Better methods among growers and competition among wholesalers will lead to a continued decrease in prices, both analysts agreed, and it remains to be seen when lab-grown prices will bottom out.

Right now, generic lab-grown diamonds are priced as much as 75-85 percent lower than natural diamonds of the same quality, Zimnisky said.

He said lab-grown diamonds likely will end up being priced similar to Lightbox, which has a linear pricing system based on size ($800 for a 1-carat diamond, $400 for a half-carat diamond, etc.). 

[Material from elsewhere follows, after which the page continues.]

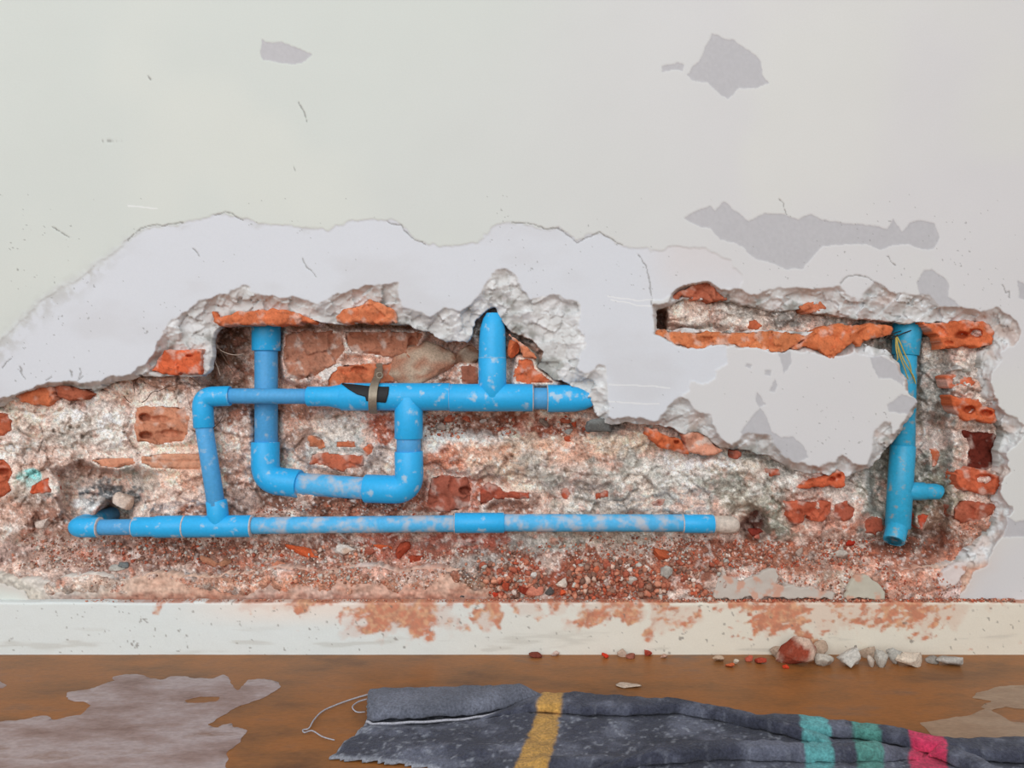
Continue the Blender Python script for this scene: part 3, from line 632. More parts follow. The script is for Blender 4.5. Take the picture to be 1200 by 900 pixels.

In early 2020, Swarovski introduced a line of colored lab-grown diamonds that seem intended for fashion jewelry. Three of the 16 shades offered are, clockwise from top right, “Couture Dragon,” “Draped Fire” and “Velvet Pool.” (© Swarovski)
In early 2020, Swarovski introduced a line of colored lab-grown diamonds that seem intended for fashion jewelry. Three of the 16 shades offered are, clockwise from top right, “Couture Dragon,” “Draped Fire” and “Velvet Pool.” (© Swarovski)

The widening price gap also plays a role in one big question on everyone’s mind: Are lab-grown diamonds taking away from sales of natural diamonds? 

Just a few years ago, when lab-grown diamonds were priced 10 to 15 percent less than comparable natural diamonds, “almost all of those lab-grown diamond sales were probably taking sales away from natural,” he said. 

But now that the price gap has widened, there are probably many consumers buying a lab-grown diamond that wouldn’t have considered a natural diamond of the same quality because the price is so much higher. In other words, lab-grown diamonds are potentially finding new consumers.

Ultimately, though, market share and growth will depend on one important aspect, both analysts agreed—marketing.

“It’s still a luxury product. It’s an emotional purchase, and people buy it because they like the way it makes them feel. And I think that’s where the marketing kind of really comes into play,” Zimnisky said. 

“I think the natural diamond industry can really protect its market if it’s successful with proper marketing. And if they aren’t, then I think that there’s serious risk there.”